Tim, I can only speak about removing the engine obviously but it was easy for me to drop engine only working alone. The opinions are pretty equal on which is easier and I may find that the reinstall is tough with the tranny still in the car but that is a ways away.
The photo attached shows the area around #3 intake. It appears a critter made this his home at some point in time. Not much but when you look down into the fins it is apparent how much airflow was lost on this cylinder.http://forums.pelicanparts.com/uploa...1109247884.jpg

hkspwrsche 02-25-2005 12:07 PM

any updates, kev.?

wilke3169 03-01-2005 06:50 PM

OK the importance of the right tool for the job.Nothing broken but... I am replacing the CV Joints/Axles while I'm in there. Started removing the CV bolts with an allen wrench which worked fine on the first 6 bolts I attempted. The 7th felt stripped so I attempted with 6 point star drive which still didnt work. I then found the 12 point star drive. THe balance of the bolts came out with no problem whatsoever. The 12 point fits like, well, like it is the right tool for the job. I also spent some time beginning the engine compartment cleanup. The delay in engine disassemly was because I waited to order Cam Nut tools until I saw the nut and shaft end. was 99% sure it would be as expected and it was but I didnt want to order the wrong tool.
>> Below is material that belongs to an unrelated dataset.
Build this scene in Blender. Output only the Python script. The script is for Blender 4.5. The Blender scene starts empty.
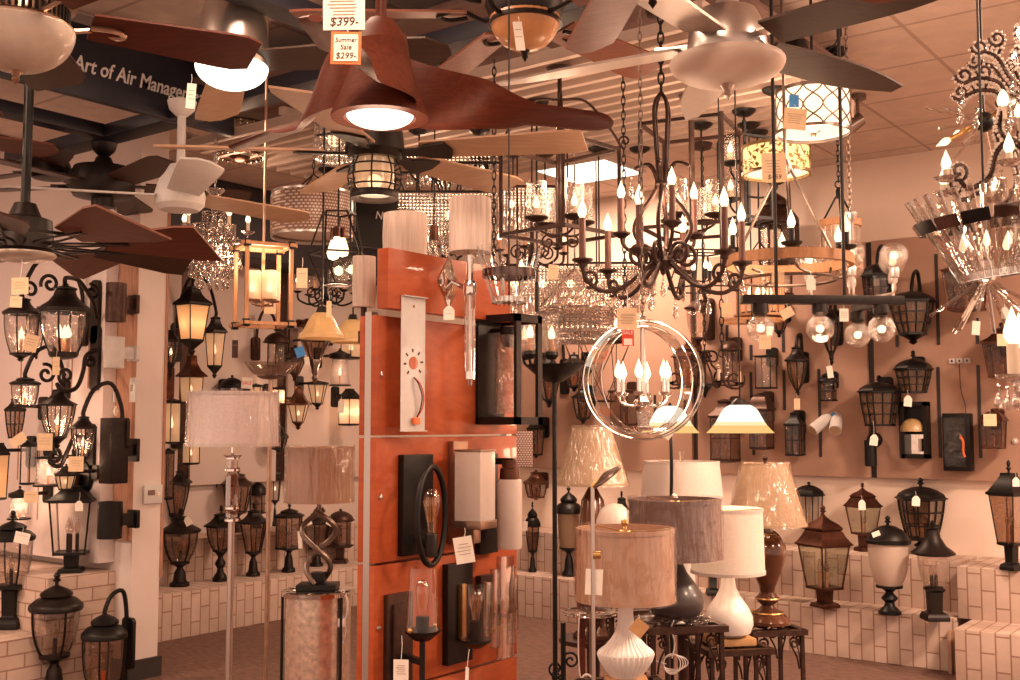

Again The right tool for the job. I was scared to death about these nuts being stubborn. They came off completely without incident. I am now down to the engine short block with P & C still in place. I will remove them tomorrow. there is cross hatching still visable on the cylinder walls after 170,000 miles. It appears the exhaust valves on #1 & #2 may have contacted the pistons at some point. The is a mark in the top of These pistons. Don't think the piston is damaged but this may help explain the tick that this engine had. Just guessing of course, expect to find something funny with the valves.